## SET PROBLEM
Copy exactly the lines from the start of the material through the line with "xl = np.interp(y, [17, 18.9], [3.9, 4.15]);". Pictures stay out of the copy.

Begin

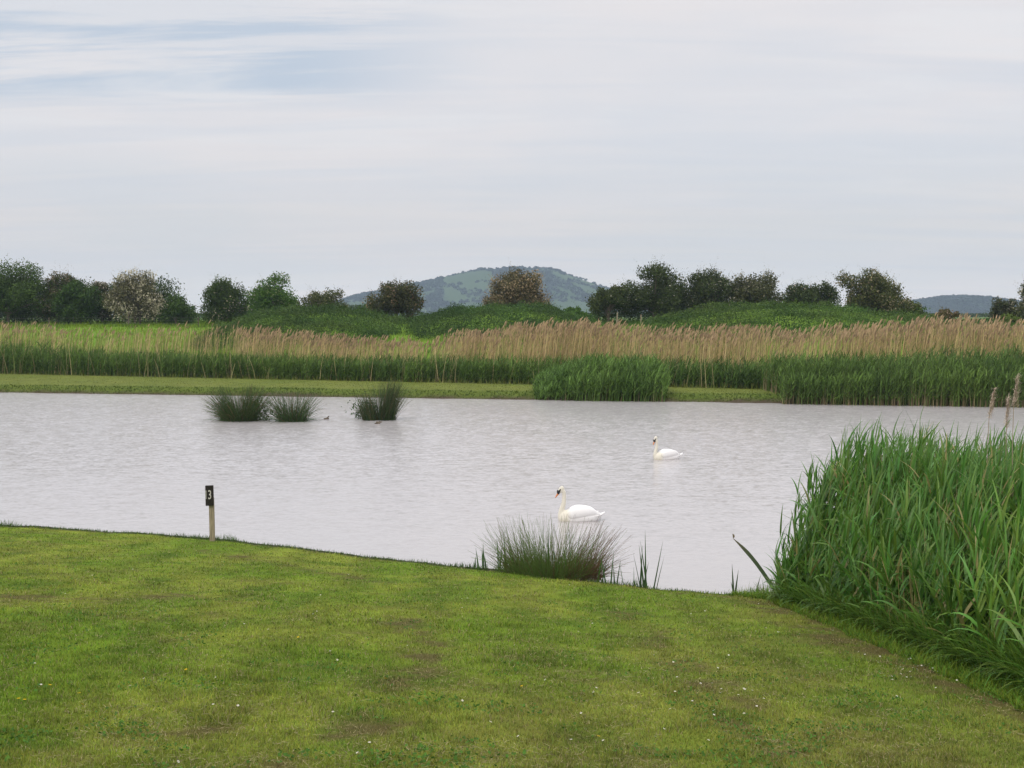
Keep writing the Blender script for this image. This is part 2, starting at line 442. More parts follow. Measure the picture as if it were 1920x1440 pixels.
def make_near_reeds():
    C = Cloud()
    B = [lawn_pt(*p) for p in ((1446, 1124), (1560, 1162), (1700, 1218), (1850, 1280), (1960, 1332))]
    B = [(x + .10, y + .05) for x, y in B]
    poly = B + [(5.6, 8.2), (8.6, 8.4), (10.0, 13.5), (8.0, 17.4), (6.2, 18.9), (4.7, 18.9)]
    n = 6200
    x = rng.uniform(3.6, 10, n); y = rng.uniform(8, 19, n)
    k = inside(x, y, poly); x, y = x[k], y[k]
    # thin out what stands hidden deep in the bed
    dedge = dist_poly(x, y, B + [(5.6, 8.2)])
    k = rng.random(len(x)) < np.where(dedge < 1.6, 1, .55) * np.where(fbm(x * .9, y * .9, 83, 2) > .30, 1, .5)
    x, y, dedge = x[k], y[k], dedge[k]; n = len(x)
    z = near_z(x, y); z = np.maximum(z, -.15)
    lump = fbm(x * .8, y * .5, 81, 3)
    top = 1.75 + .85 * lump + rng.normal(0, .16, n)          # stem heights
    rise = sstep(-.1, .75, dedge) * .55 + .45
    xl = np.interp(y, [17, 18.9], [3.9, 4.15]); top = top * rise * np.interp(y, [9, 16.5], [.67, 1.0]) * np.where(y > 15.5, .42 + .58 * sstep(-.1, 1.0, x - xl), 1)
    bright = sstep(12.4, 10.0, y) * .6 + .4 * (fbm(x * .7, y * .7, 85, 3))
    az = rng.normal(.1, .7, n); lean = rng.uniform(0, .10, n) + .12 * rng.random(n) * (dedge < .3)
    # outward lean at the margin
    az = np.where((dedge < .5) & (rng.random(n) < .6), rng.normal(3.5, .5, n), az)
    curve = rng.uniform(.02, .22, n)
    g = np.array([.066, .168, .026]); gb = np.array([.165, .318, .046])
    base = np.stack([x, y, z - .03], 1)
    dead = rng.random(n) < .14 + .3 * np.exp(-((x - lawn_pt(1705, 1212)[0] - .4) ** 2 + (y - lawn_pt(1705, 1212)[1] - .4) ** 2) / .6)
    cs = np.where(dead[:, None], np.array([.36, .29, .14]), np.array([.13, .19, .05])) * jit(n, .2)
    V, Fc, K, PT = ribbons(base, az, top, .012, lean, curve, cs, np.where(dead[:, None], cs, (g + gb) / 2), nseg=6, prof='stem', roll=rng.uniform(0, 6.28, n))
    C.add(V, Fc, K)
    live = np.where(~dead | (rng.random(n) < .3))[0]
    # leaves, alternating up each stem
    nl = 13
    for j in range(nl):
        idx = live
        f = np.clip((j + .6 + rng.uniform(-.35, .35, len(idx))) / nl * .92 + .06, 0.03, .99)
        q = f * 6; i = np.minimum(q.astype(int), 5); fr = (q - i)[:, None]
        p = PT[idx, i] * (1 - fr) + PT[idx, i + 1] * fr
        m = len(idx)
        wind = rng.random(m) < .55
        a = np.where(wind, rng.normal(.15, .55, m), rng.uniform(0, 6.283, m))
        Ln = (.36 + .30 * rng.random(m)) * (1.08 - .35 * np.abs(f - .55)) * (.75 + .25 * np.minimum(top[idx] / 2, 1))
        le = np.interp(f, [0, .6, 1], [.62, .40, .12]) + rng.normal(0, .14, m)
        cu = np.interp(f, [0, .6, 1], [1.55, 1.2, .5]) * rng.uniform(.35, 1.5, m)
        W = (.028 + .022 * rng.random(m)) * np.interp(y[idx], [9, 13], [.75, 1]) * np.interp(f, [0, .3, .8, 1], [.9, 1.05, 1.0, .7])
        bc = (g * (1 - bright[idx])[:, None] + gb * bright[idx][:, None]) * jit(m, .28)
        bc[:, 0] *= rng.uniform(.75, 1.35, m)
        yl = rng.random(m) < .04; bc[yl] = np.array([.30, .27, .10]) * jit(int(yl.sum()), .2)
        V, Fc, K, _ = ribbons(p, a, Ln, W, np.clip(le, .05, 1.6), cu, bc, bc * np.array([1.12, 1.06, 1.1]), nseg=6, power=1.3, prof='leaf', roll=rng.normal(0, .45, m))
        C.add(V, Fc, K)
    # spear-like shoots at the very top
    m = len(live); p = PT[live, 6]
    bc = (g * .8 + gb * .2) * jit(m, .25)
    V, Fc, K, _ = ribbons(p, rng.normal(.1, .5, m), rng.uniform(.2, .5, m), .022, rng.uniform(.0, .30, m), rng.uniform(.05, .6, m), bc, bc, nseg=4, prof='leaf')
    C.add(V, Fc, K)
    # soft undergrowth at the foot of the bed
    m = 9000
    t = rng.random(m) * (len(B) - 1); i = np.minimum(t.astype(int), len(B) - 2); f = (t - i)[:, None]; A = np.array(B)
    q = A[i] * (1 - f) + A[i + 1] * f
    off = np.abs(rng.normal(0, .35, m)); q = q + np.stack([off * .8, off * .45], 1)
    zz = near_z(q[:, 0], q[:, 1])
    bc = np.array([.095, .20, .026]) * jit(m, .4); bc[:, 0] *= rng.uniform(.8, 1.5, m)
    V, Fc, K, _ = ribbons(np.stack([q[:, 0], q[:, 1], zz], 1), rng.uniform(0, 6.283, m), rng.uniform(.2, .70, m), rng.uniform(.014, .026, m), rng.uniform(0, .6, m), rng.uniform(.4, 2.0, m), bc * .9, bc * 1.1, nseg=5, prof='leaf')
    C.add(V, Fc, K)
    # straw stubble patch
    m = 260
    m = 420; qx, qy = lawn_pt(1705, 1212); x = rng.normal(qx + .25, .30, m); y = rng.normal(qy + .25, .45, m)
    k = inside(x, y, poly); x, y = x[k], y[k]; m = len(x)
    bc = np.array([.38, .31, .14]) * jit(m, .25)
    V, Fc, K, _ = ribbons(np.stack([x, y, near_z(x, y)], 1), rng.uniform(0, 6.283, m), rng.uniform(.4, 1.1, m), .010, rng.uniform(0, .16, m), rng.uniform(0, .25, m), bc, bc, nseg=3, prof='stem')
    C.add(V, Fc, K)
    o = link('reed_bed', C.mesh('reed_bed'), M_REED)
    tag(o, 'tall lush green reed bed standing on the near bank beside the lawn', 'reeds')
make_near_reeds()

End

## TASK OUTPUT
Keep writing the Blender script for this image. This is part 2, starting at line 442. More parts follow. Measure the picture as if it were 1920x1440 pixels.
def make_near_reeds():
    C = Cloud()
    B = [lawn_pt(*p) for p in ((1446, 1124), (1560, 1162), (1700, 1218), (1850, 1280), (1960, 1332))]
    B = [(x + .10, y + .05) for x, y in B]
    poly = B + [(5.6, 8.2), (8.6, 8.4), (10.0, 13.5), (8.0, 17.4), (6.2, 18.9), (4.7, 18.9)]
    n = 6200
    x = rng.uniform(3.6, 10, n); y = rng.uniform(8, 19, n)
    k = inside(x, y, poly); x, y = x[k], y[k]
    # thin out what stands hidden deep in the bed
    dedge = dist_poly(x, y, B + [(5.6, 8.2)])
    k = rng.random(len(x)) < np.where(dedge < 1.6, 1, .55) * np.where(fbm(x * .9, y * .9, 83, 2) > .30, 1, .5)
    x, y, dedge = x[k], y[k], dedge[k]; n = len(x)
    z = near_z(x, y); z = np.maximum(z, -.15)
    lump = fbm(x * .8, y * .5, 81, 3)
    top = 1.75 + .85 * lump + rng.normal(0, .16, n)          # stem heights
    rise = sstep(-.1, .75, dedge) * .55 + .45
    xl = np.interp(y, [17, 18.9], [3.9, 4.15]); top = top * rise * np.interp(y, [9, 16.5], [.67, 1.0]) * np.where(y > 15.5, .42 + .58 * sstep(-.1, 1.0, x - xl), 1)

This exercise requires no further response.